Ancorché il rimettente non abbia direttamente evocato l’art. 38, secondo comma, Cost., la questione posta in esplicito riferimento alla pronuncia di questa Corte con la sentenza n. 85 del 2015 deve essere accolta in riferimento al principio di eguaglianza, che è strettamente collegato – nella fattispecie in esame – al principio dell’impignorabilità parziale dei trattamenti pensionistici.
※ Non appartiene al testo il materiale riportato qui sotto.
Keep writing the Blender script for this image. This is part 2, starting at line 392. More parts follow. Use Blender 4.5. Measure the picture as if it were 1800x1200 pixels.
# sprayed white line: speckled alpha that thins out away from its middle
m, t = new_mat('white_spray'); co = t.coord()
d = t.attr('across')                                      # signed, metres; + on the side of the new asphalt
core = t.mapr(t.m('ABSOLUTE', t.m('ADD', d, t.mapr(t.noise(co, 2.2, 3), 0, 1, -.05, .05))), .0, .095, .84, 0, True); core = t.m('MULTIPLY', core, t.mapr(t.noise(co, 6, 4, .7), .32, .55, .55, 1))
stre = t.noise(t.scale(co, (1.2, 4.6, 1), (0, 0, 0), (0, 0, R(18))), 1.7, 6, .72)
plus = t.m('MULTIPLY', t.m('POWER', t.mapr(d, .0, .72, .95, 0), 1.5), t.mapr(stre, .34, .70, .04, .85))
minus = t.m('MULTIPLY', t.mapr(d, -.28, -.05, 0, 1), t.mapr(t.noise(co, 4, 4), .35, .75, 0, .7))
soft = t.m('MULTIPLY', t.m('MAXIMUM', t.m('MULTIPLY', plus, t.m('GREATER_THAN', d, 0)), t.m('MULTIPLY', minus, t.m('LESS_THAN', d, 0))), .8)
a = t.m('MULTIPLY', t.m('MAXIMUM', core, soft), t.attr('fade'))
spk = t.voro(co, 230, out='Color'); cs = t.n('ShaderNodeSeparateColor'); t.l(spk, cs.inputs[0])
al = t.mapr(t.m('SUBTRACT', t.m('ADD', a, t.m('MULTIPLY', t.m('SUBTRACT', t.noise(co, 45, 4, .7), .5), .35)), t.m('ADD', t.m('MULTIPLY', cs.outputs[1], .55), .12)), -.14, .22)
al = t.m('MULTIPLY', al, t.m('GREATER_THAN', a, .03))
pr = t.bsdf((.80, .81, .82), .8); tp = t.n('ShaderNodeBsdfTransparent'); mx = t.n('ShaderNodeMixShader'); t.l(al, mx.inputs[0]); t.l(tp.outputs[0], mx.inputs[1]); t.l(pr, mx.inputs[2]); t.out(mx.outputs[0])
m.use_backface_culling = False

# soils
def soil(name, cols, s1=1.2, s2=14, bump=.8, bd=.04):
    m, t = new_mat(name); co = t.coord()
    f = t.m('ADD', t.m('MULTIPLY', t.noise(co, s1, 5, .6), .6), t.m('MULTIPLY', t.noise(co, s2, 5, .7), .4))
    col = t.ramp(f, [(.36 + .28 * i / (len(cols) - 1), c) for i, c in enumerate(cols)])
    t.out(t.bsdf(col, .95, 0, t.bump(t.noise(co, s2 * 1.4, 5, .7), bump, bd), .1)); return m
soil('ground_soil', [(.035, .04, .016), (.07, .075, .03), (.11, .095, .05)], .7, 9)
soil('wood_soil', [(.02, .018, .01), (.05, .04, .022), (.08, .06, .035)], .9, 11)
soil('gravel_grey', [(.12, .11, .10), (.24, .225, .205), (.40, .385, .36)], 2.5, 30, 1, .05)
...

Quest’ultima «è posta a tutela dell’interesse di natura pubblicistica consistente nel garantire al pensionato i mezzi adeguati alle proprie esigenze di vita» (ex multis, Corte di cassazione, sezione terza civile, sentenza n. 23 marzo 2011, n. 6548).

 

Alla luce delle precedenti considerazioni, deve dunque essere dichiarata l’illegittimità costituzionale dell’art. 23, comma 6, del d.l. n. 83 del 2015, convertito, con modificazioni, nella legge n. 132 del 2015, nella parte in cui non prevede che l’ottavo comma dell’art. 545 cod. proc. civ., introdotto dall’art. 13, comma 1, lettera l), del medesimo d.l., si applichi anche alle procedure esecutive aventi ad oggetto prestazioni pensionistiche pendenti alla data di entrata in vigore del predetto decreto.

 

PER QUESTI MOTIVI

 

LA CORTE COSTITUZIONALE

 

dichiara l’illegittimità costituzionale dell’art. 23, comma 6, del decreto-legge 27 giugno 2015, n. 83 (Misure urgenti in materia fallimentare, civile e processuale civile e di organizzazione e funzionamento dell’amministrazione giudiziaria), convertito, con modificazioni, nella legge 6 agosto 2015, n. 132, nella parte in cui non prevede che l’ottavo comma dell’art. 545 del codice di procedura civile, introdotto dall’art. 13, comma 1, lettera l), del medesimo decreto-legge, si applichi anche alle procedure esecutive aventi ad oggetto prestazioni pensionistiche pendenti alla data di entrata in vigore di detto decreto-legge.

 

Così deciso in Roma, nella sede della Corte costituzionale, Palazzo della Consulta, il 5 dicembre 2018.

 

F.to:

 

Giorgio LATTANZI, Presidente

 

Aldo CAROSI, Redattore

 

Roberto MILANA, Cancelliere

 

Depositata in Cancelleria il 31 gennaio 2019.